The possible pay-off by this geostationary orbiter or space bridge would be useful for satellites but it’s also a cheaper and more effective way to launch missions. A mission to Mars might begin with pushing off near the top of the elevator which would look like and act the ISS station or similar with a long tether which dangles to the earth. The tether can be made with a new substance called Graphene invented by two British scientists. These inventors won the Nobel Peace Prize for physics in 2010. This is the strongest material on Earth, made of carbon although only one atom thick. Graphene could be used to build the cable part of spacebridge being 200 times stronger than steel and a tensile strength of 130 GPa or (19,000,000 psi).

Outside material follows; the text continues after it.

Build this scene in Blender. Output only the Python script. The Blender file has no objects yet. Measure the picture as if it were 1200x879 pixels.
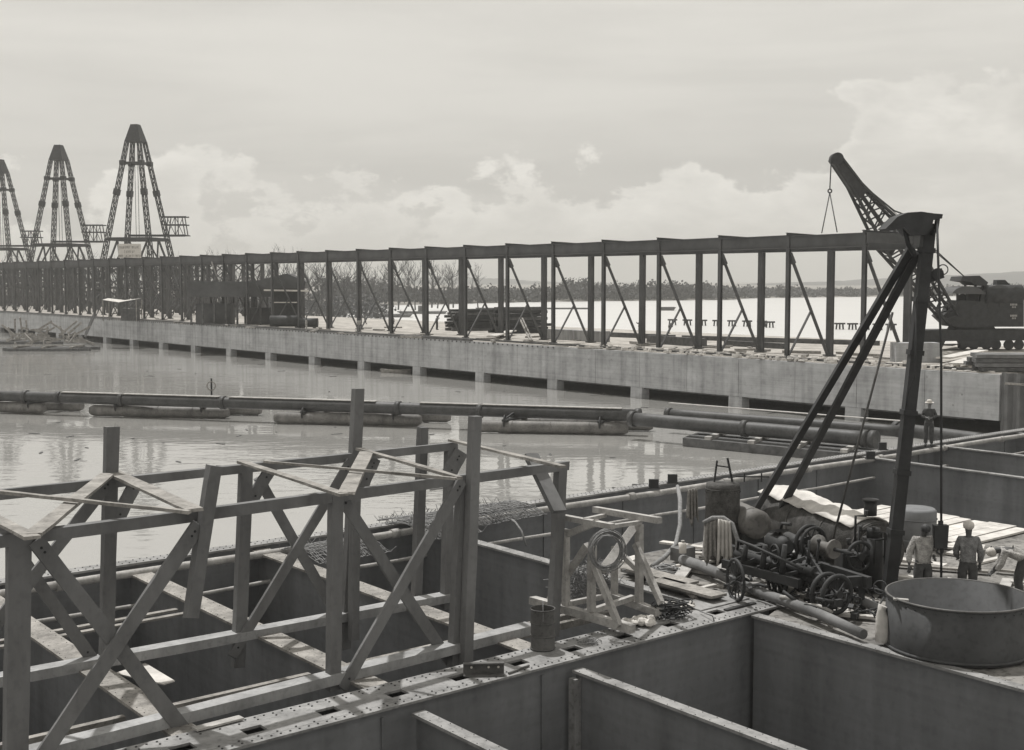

But back to the future, lets consider the costs and effort involved with the Curiosity Rover which landed on Mars August 6, 2012. Curiosity was the fourth rover mission to Mars and the car sized robot launched from Cape Canaveral on November 26, 2011. The cost of this mission was $2.5 billion, including $1.8 billion for spacecraft development launch and operations. Not to mention the cost of launching a satellite. Just one launch for a satellite costs $50 million to $400 million, although one mission can carry more than one satellite into orbit. The main portion or this amount has to do with the rockets and fuel.

Space is not a cheap business which is a main obstacle for space flight and further discoveries into space. Just imagine what would happen simple elevator system could safely move people or equipment? Not only that but people could pay to stay inside the orbiter much like a hotel. Even Mars could get easy.

A space bridge should be considered more seriously by U.S. companies like Space-X and Virgin Galactic, instead of making more reusable rockets like the Dragon. $6.8 billion has been contracted to bring shuttle cargo and astronauts to the ISS using rockets, and $70 million per seat on the Soyuz spacecraft. What if we spent this amount on a space elevator reducing the cost to $3,000 or $5,000 per trip? It’s obvious we should build a space bridge which could make things cheaper and easier. A space bridge could be one of the most important advancements of space exploration. Lets do this before Japan does. After all this idea was first started in 1895 by Konstantin Tsiolkovky.